Partially this is for the very sane reason that having taken such action in Libya, it's simply impossible to do much if anything at all to protect the demonstrators that continue to protest across Syria, nor is there any evidence that a no-fly zone would achieve anything substantial, although it's arguable it hasn't done that much in Libya either. It's also true that there have been few such calls from within the country for such an action, and that the government there has not given a blood-curdling warning to any particular town or city as Gaddafi did to Benghazi. The numbers of dead however are broadly similar: around 1,100 are feared to have been murdered across the country, a comparable number with those massacred prior to NATO intervention in Libya, and the targeted violence if anything could well be worse than that meted out by Gaddafi's security forces; the horrific injuries suffered by the 13-year-old Hamza al-Khatib are shocking even by the barbaric standards that have been set already this year. And yet the condemnation for such outrages has been muted to the point of almost silence. No politician in this country has suggested that Assad and his regime, rather than giving concessions such as an amnesty, announced today, should go, nor has any pressure whatsoever been put on it to cease the crackdown. Discussions at the UN, not helped admittedly by Russian intransigence, have got nowhere.

We shouldn't of course be surprised by such inconsistency from this government. After all, a couple of weeks back David Cameron welcomed the Bahrani crown prince to Downing Street, happily posing shaking hands with him for the cameras, while all he could muster in way of condemnation for the brutal crackdown on the protests in the country, the entire camp having been razed, was that "reform rather than repression" was necessary. As for our blind spot on Saudi Arabia, where this week the authorities were magnanimous enough to release a woman from prison after she heinously drove a car in broad daylight, the oil and arms deals ensure our collective myopia.

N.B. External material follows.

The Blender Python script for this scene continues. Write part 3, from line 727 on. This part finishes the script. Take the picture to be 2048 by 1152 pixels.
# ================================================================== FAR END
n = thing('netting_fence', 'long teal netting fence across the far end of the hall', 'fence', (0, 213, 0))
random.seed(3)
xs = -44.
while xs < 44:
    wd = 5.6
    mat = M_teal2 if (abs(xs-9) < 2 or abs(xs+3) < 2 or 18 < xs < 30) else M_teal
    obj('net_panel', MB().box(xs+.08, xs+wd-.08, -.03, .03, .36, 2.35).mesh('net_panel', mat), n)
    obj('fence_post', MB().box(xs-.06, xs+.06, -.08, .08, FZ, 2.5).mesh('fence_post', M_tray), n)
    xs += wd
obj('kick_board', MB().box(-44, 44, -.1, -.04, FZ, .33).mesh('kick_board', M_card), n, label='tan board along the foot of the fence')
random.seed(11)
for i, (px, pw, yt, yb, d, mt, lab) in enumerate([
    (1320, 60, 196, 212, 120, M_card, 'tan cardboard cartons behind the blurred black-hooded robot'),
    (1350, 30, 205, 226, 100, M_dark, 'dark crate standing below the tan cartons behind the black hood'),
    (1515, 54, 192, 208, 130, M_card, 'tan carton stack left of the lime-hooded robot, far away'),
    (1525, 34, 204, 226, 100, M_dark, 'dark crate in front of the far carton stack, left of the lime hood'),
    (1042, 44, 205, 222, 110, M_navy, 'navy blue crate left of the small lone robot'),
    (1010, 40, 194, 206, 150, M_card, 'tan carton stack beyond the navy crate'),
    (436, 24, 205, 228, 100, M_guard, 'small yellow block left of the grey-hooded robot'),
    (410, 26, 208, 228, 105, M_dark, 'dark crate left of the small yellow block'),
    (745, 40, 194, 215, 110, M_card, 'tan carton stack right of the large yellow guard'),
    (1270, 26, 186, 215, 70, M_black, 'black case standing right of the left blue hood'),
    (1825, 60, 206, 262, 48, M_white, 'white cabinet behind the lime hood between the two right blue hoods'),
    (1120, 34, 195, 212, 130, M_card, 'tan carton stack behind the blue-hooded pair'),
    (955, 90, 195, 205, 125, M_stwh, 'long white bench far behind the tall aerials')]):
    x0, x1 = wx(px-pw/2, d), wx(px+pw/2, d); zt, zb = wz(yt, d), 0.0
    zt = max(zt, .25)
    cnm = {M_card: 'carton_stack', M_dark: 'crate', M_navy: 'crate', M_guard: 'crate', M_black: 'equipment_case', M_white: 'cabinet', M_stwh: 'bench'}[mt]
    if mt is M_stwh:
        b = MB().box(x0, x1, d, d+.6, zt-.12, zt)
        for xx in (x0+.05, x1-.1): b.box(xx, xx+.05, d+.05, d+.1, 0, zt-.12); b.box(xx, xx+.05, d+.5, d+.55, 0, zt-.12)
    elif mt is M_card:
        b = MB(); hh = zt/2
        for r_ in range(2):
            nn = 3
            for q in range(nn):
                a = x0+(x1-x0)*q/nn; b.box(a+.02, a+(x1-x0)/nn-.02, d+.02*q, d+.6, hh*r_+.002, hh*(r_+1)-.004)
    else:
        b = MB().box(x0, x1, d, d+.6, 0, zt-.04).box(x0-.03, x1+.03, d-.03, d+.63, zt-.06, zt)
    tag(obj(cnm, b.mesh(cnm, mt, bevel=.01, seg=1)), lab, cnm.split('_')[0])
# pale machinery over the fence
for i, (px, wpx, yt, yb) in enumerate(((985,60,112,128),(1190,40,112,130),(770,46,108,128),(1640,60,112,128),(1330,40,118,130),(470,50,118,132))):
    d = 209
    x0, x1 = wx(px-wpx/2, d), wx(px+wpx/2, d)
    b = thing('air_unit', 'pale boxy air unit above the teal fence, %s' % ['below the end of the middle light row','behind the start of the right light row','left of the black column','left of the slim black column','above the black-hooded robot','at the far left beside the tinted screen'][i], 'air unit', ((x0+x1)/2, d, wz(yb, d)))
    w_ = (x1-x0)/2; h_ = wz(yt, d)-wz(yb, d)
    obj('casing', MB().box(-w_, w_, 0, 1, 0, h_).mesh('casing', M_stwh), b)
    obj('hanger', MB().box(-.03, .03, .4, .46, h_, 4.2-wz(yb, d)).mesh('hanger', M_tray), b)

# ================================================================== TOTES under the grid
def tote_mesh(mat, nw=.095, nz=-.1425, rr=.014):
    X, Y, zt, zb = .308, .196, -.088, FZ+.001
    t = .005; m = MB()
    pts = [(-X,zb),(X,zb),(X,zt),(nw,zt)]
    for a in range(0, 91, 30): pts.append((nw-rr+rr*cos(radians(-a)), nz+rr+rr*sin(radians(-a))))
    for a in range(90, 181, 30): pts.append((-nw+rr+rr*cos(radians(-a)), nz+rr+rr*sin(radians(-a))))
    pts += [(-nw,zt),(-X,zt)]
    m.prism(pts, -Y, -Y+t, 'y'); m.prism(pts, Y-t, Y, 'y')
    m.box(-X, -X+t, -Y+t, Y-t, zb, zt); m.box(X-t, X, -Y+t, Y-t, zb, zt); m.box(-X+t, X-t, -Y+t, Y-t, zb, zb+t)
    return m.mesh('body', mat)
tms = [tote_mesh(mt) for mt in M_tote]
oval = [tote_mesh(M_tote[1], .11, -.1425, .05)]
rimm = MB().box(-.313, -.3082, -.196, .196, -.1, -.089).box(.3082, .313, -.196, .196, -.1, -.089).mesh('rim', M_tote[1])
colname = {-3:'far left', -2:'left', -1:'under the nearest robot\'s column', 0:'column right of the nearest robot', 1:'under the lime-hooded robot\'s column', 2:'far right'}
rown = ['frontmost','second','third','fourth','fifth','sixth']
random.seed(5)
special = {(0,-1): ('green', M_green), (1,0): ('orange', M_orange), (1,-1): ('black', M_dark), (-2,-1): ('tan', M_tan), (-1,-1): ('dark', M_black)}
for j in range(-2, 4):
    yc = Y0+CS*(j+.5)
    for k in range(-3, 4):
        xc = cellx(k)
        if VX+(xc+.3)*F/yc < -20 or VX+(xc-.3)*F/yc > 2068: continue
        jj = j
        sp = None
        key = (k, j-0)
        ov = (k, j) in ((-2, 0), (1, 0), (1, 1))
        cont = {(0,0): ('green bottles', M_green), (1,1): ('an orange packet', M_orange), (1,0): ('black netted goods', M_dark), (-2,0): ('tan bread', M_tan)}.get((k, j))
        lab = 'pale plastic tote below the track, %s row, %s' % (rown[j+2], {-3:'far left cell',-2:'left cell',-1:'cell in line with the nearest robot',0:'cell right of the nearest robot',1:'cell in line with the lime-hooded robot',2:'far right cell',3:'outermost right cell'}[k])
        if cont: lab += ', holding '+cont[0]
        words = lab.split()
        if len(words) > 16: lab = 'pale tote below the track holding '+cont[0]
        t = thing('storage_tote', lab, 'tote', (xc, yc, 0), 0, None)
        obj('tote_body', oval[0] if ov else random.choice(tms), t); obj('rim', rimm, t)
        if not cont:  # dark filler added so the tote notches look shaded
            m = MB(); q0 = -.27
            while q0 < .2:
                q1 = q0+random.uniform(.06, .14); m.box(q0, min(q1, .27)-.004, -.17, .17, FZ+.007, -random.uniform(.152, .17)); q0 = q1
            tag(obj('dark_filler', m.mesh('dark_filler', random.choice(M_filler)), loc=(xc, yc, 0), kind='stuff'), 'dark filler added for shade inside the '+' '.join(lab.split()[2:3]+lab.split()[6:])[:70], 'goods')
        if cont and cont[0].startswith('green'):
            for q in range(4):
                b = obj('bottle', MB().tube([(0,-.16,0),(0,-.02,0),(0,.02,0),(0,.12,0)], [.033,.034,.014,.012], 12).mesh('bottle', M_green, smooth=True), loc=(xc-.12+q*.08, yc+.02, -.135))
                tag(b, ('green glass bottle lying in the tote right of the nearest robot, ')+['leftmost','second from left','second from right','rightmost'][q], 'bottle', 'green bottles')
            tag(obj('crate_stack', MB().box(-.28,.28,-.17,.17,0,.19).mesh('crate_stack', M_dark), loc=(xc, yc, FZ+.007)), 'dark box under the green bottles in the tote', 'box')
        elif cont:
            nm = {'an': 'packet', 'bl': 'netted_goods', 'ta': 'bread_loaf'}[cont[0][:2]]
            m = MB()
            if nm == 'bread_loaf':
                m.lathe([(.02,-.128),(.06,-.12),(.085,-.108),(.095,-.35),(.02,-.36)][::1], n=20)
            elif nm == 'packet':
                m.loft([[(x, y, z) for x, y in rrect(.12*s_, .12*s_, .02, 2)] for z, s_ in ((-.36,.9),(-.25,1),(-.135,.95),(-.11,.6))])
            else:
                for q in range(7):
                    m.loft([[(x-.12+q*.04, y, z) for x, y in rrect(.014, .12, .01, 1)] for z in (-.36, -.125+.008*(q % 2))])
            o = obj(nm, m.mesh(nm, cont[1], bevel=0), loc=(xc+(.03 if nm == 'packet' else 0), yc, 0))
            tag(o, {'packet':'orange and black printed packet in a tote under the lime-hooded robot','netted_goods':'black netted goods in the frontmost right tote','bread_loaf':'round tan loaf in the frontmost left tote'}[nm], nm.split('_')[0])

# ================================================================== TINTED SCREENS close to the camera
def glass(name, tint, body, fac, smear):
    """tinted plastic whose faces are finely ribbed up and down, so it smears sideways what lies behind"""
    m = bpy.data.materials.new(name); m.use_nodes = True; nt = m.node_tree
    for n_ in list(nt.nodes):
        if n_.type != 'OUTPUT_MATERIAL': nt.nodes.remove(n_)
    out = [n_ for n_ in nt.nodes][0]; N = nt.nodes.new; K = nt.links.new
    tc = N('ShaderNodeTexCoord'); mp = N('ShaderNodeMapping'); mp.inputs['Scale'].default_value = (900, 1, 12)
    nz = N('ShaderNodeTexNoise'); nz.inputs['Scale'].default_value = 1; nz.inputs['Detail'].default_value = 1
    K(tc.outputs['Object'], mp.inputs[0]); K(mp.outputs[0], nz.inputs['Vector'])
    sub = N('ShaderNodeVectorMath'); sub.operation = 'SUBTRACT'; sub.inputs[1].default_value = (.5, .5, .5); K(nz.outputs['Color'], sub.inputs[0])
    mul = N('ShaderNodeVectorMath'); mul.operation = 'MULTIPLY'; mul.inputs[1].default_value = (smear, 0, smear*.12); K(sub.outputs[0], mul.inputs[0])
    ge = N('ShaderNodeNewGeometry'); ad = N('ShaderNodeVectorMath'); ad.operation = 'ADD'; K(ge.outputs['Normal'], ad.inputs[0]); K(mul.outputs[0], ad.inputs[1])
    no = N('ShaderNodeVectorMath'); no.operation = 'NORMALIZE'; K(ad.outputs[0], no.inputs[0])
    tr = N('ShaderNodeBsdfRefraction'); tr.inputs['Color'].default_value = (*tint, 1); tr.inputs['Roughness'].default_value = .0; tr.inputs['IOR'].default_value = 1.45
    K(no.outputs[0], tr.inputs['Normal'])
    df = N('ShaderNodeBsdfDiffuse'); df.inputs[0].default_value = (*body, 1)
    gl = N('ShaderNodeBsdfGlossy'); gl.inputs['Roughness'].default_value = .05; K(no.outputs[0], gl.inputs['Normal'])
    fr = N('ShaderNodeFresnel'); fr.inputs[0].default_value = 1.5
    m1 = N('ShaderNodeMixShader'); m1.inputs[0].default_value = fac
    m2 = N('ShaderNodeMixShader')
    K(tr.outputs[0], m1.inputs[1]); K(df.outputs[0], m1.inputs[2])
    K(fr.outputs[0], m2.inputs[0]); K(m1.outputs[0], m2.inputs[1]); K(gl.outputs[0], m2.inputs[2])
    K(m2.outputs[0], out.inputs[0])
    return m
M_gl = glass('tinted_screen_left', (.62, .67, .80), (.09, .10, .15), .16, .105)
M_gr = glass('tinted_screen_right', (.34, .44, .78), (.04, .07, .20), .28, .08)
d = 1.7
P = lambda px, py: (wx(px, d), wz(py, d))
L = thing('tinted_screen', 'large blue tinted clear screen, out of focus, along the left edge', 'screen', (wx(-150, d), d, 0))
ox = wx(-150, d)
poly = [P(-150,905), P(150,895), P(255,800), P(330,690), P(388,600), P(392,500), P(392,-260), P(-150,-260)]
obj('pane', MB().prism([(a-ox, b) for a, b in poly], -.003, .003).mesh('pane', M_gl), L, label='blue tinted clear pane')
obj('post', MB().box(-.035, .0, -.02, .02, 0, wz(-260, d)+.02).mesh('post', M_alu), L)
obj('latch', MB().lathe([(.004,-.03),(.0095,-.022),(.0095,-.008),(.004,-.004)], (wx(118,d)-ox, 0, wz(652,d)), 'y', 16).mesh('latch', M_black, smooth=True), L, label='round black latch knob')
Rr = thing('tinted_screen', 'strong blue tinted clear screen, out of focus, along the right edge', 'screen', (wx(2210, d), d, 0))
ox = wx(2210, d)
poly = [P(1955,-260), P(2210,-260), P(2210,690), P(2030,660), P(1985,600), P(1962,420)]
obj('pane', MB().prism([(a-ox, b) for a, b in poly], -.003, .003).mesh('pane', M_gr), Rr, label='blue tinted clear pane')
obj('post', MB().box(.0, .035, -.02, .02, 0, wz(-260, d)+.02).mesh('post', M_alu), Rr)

All of which makes it even more incomprehensible just why we've committed ourselves to an mission without an apparent end in Libya. If the immediate aim was to forestall a massacre on the scale of Srebrenica in Benghazi, then with the danger long passed we ought now to be attempting to obtain a ceasefire as outlined in the UN resolution and go from there. Instead in our determination to force Gaddafi from power we're now sending in ground forces by proxy, while the Apache helicopters wait to be given the go ahead to operate, as though they alone can shift the balance in favour of the rebels. Caution it seems is being sacrificed in favour of doing something, anything: the potential of a Black Hawk Down style disaster is obvious, especially when the Gaddafi forces will certainly still have better weaponry than the simple RPGs which brought down the American helicopters in Somalia; it could even have been supplied by ourselves, as the rebels have been finding as they've progressed. As much as justice must be done, the involvement of the international criminal court has helped no one: any small chance that remained of the colonel being persuaded to leave power voluntarily has been dashed.

If nothing else, the government should now begin to be honest with us. Gaddafi will it's now clear eventually fall; the situation in Tripoli can't be contained forever as fuel becomes ever more scarce, nor will those still prepared to fight continue to do so when the money begins to run out, as it will. The problem is when this will happen, and for now it looks like taking months rather than weeks, potentially far longer than the three months which the NATO mission has already been extended by. This needs to be made clear in parliament, as do the plans for what happens when he falls. The cost of the mission also needs to be explained, something which they've been at pains to ignore from the very beginning. It's difficult though to shake the feeling that there still might well be a sting in the tail to come in this sorry saga.